> [What to do]: Work out how many lines of the listing hold the string "starts", then answer with that number and nothing else.

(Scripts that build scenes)
───

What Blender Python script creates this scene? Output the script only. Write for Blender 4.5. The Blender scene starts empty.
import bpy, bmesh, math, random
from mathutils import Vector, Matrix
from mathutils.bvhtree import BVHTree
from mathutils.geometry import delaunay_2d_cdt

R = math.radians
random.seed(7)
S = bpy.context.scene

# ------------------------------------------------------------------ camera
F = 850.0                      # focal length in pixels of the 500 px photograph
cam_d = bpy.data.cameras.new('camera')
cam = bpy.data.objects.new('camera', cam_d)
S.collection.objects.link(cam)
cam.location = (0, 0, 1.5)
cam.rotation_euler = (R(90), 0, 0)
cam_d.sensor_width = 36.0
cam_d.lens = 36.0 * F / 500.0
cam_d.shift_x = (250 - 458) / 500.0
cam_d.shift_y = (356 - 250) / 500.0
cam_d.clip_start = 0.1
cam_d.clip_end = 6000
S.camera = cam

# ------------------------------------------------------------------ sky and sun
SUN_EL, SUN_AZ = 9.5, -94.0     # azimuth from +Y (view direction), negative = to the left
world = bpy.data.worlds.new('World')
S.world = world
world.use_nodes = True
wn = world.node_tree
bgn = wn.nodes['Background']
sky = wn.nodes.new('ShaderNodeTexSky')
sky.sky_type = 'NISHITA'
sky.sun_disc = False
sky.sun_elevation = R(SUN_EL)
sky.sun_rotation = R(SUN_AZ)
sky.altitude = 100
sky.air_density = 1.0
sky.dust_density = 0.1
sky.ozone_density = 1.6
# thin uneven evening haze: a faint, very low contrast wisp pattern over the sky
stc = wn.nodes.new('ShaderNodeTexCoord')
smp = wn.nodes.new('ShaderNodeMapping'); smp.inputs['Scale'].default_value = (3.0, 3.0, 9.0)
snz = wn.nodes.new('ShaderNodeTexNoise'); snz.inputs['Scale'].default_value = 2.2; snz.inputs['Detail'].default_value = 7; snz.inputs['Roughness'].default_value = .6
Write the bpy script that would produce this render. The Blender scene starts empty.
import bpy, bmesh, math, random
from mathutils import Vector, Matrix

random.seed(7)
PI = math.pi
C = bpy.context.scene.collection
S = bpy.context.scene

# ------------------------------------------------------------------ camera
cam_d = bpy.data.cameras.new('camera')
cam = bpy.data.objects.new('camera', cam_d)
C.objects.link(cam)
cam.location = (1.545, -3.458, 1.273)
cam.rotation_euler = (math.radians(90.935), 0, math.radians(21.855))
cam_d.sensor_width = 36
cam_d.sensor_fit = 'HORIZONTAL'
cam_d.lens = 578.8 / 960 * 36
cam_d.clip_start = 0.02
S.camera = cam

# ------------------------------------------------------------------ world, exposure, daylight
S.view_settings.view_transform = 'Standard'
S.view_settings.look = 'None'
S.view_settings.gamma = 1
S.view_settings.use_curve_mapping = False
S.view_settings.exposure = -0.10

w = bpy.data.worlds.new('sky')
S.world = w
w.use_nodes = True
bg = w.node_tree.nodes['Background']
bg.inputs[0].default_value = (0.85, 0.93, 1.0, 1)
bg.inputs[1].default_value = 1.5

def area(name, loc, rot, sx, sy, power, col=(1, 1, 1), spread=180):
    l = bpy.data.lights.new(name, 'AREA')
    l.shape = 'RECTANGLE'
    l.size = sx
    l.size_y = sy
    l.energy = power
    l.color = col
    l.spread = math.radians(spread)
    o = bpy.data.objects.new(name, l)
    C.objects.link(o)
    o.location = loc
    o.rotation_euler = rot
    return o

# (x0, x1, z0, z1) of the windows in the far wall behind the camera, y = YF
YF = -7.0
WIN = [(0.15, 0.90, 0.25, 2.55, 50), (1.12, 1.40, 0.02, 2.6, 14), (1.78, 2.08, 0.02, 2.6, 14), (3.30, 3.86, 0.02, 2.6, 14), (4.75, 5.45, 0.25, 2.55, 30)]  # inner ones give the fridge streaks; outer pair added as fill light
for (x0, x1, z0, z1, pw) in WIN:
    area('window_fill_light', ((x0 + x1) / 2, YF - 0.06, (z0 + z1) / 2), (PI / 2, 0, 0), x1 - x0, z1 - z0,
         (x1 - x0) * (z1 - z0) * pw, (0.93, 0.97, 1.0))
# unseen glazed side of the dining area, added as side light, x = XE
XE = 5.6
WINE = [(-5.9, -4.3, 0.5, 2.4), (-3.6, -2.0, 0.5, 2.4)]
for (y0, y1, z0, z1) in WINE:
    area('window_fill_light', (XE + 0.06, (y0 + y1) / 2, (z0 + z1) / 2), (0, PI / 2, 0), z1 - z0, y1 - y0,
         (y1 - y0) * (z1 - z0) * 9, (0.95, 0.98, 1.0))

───

> [The solution]: 2